## BEGIN RECORDED DATA

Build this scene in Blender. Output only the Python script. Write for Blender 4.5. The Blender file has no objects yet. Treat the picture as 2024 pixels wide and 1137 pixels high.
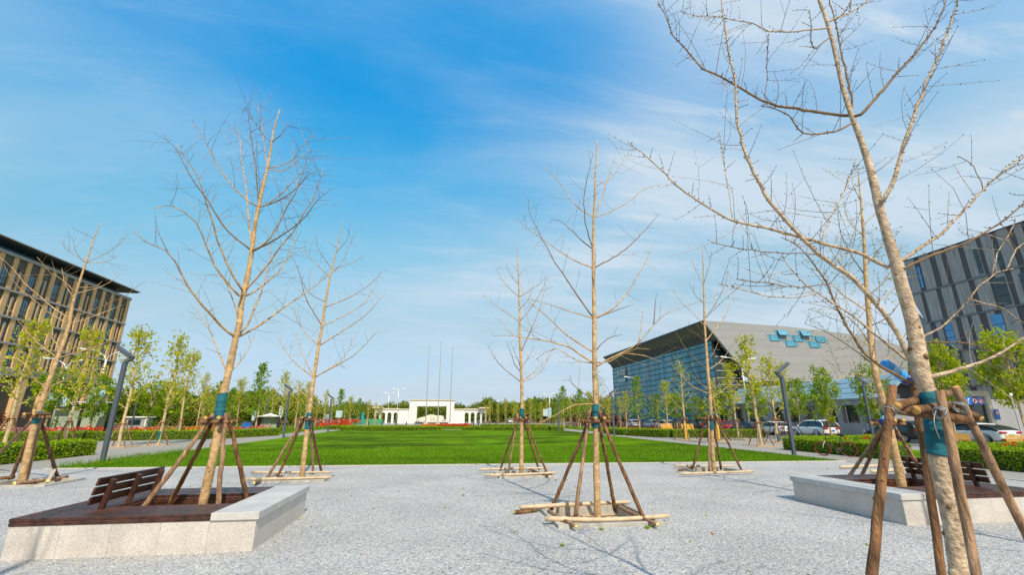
import bpy, bmesh, math, random
import numpy as np
from mathutils import Vector, Matrix, Quaternion

random.seed(7)
RNG = np.random.default_rng(7)
S = bpy.context.scene
COL = S.collection
R = math.radians

# ------------------------------------------------------------------ camera, sky, sun, exposure
FPX, CX, CY, EYE = 900.0, 1012.0, 568.5, 1.8
PITCH, YAW = 0.27764, R(8.6)
cam_data = bpy.data.cameras.new("camera")
cam_data.sensor_width = 36.0
cam_data.lens = FPX / 2024 * 36.0
cam_data.clip_start, cam_data.clip_end = 0.1, 6000
cam = bpy.data.objects.new("camera", cam_data)
COL.objects.link(cam)
cam.location = (0, 0, EYE)
cam.rotation_euler = (R(90) + PITCH, 0, -YAW)
S.camera = cam
S.view_settings.view_transform = 'Standard'
S.view_settings.look = 'None'
S.view_settings.exposure = 0.10
S.view_settings.gamma = 1.0
S.cycles.max_bounces = 6
S.cycles.transparent_max_bounces = 8

SUN_EL = R(45)
SUN_XY = Vector((0.215, -1.0)).normalized()          # horizontal direction towards the sun
sun_vec = Vector((SUN_XY.x * math.cos(SUN_EL), SUN_XY.y * math.cos(SUN_EL), math.sin(SUN_EL)))

W = bpy.data.worlds.new("World")
S.world = W
W.use_nodes = True
wn, wl = W.node_tree.nodes, W.node_tree.links
wn.clear()
def wnode(t, **kw):
    n = wn.new(t)
    for k, v in kw.items(): setattr(n, k, v)
    return n
w_out = wnode('ShaderNodeOutputWorld'); w_bg = wnode('ShaderNodeBackground')
sky = wnode('ShaderNodeTexSky', sky_type='NISHITA', sun_disc=False, sun_elevation=SUN_EL,
            sun_rotation=math.atan2(SUN_XY.x, SUN_XY.y), altitude=0.0, air_density=1.0, dust_density=0.6, ozone_density=2.0)
tc = wnode('ShaderNodeTexCoord')
sep = wnode('ShaderNodeSeparateXYZ'); wl.new(tc.outputs['Generated'], sep.inputs[0])
def wmath(op, a, b=None, clamp=False):
    n = wnode('ShaderNodeMath', operation=op, use_clamp=clamp)
    for i, v in enumerate((a, b)):
        if v is None: continue
        if isinstance(v, (int, float)): n.inputs[i].default_value = v
        else: wl.new(v, n.inputs[i])
    return n.outputs[0]
zz = wmath('MAXIMUM', sep.outputs[2], 0.0)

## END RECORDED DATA

= CHALLENGE =
Reproduce the listing above exactly, excluding all pictures.

= WORKED ANSWER =
Build this scene in Blender. Output only the Python script. Write for Blender 4.5. The Blender file has no objects yet. Treat the picture as 2024 pixels wide and 1137 pixels high.
import bpy, bmesh, math, random
import numpy as np
from mathutils import Vector, Matrix, Quaternion

random.seed(7)
RNG = np.random.default_rng(7)
S = bpy.context.scene
COL = S.collection
R = math.radians

# ------------------------------------------------------------------ camera, sky, sun, exposure
FPX, CX, CY, EYE = 900.0, 1012.0, 568.5, 1.8
PITCH, YAW = 0.27764, R(8.6)
cam_data = bpy.data.cameras.new("camera")
cam_data.sensor_width = 36.0
cam_data.lens = FPX / 2024 * 36.0
cam_data.clip_start, cam_data.clip_end = 0.1, 6000
cam = bpy.data.objects.new("camera", cam_data)
COL.objects.link(cam)
cam.location = (0, 0, EYE)
cam.rotation_euler = (R(90) + PITCH, 0, -YAW)
S.camera = cam
S.view_settings.view_transform = 'Standard'
S.view_settings.look = 'None'
S.view_settings.exposure = 0.10
S.view_settings.gamma = 1.0
S.cycles.max_bounces = 6
S.cycles.transparent_max_bounces = 8

SUN_EL = R(45)
SUN_XY = Vector((0.215, -1.0)).normalized()          # horizontal direction towards the sun
sun_vec = Vector((SUN_XY.x * math.cos(SUN_EL), SUN_XY.y * math.cos(SUN_EL), math.sin(SUN_EL)))

W = bpy.data.worlds.new("World")
S.world = W
W.use_nodes = True
wn, wl = W.node_tree.nodes, W.node_tree.links
wn.clear()
def wnode(t, **kw):
    n = wn.new(t)
    for k, v in kw.items(): setattr(n, k, v)
    return n
w_out = wnode('ShaderNodeOutputWorld'); w_bg = wnode('ShaderNodeBackground')
sky = wnode('ShaderNodeTexSky', sky_type='NISHITA', sun_disc=False, sun_elevation=SUN_EL,
            sun_rotation=math.atan2(SUN_XY.x, SUN_XY.y), altitude=0.0, air_density=1.0, dust_density=0.6, ozone_density=2.0)
tc = wnode('ShaderNodeTexCoord')
sep = wnode('ShaderNodeSeparateXYZ'); wl.new(tc.outputs['Generated'], sep.inputs[0])
def wmath(op, a, b=None, clamp=False):
    n = wnode('ShaderNodeMath', operation=op, use_clamp=clamp)
    for i, v in enumerate((a, b)):
        if v is None: continue
        if isinstance(v, (int, float)): n.inputs[i].default_value = v
        else: wl.new(v, n.inputs[i])
    return n.outputs[0]
zz = wmath('MAXIMUM', sep.outputs[2], 0.0)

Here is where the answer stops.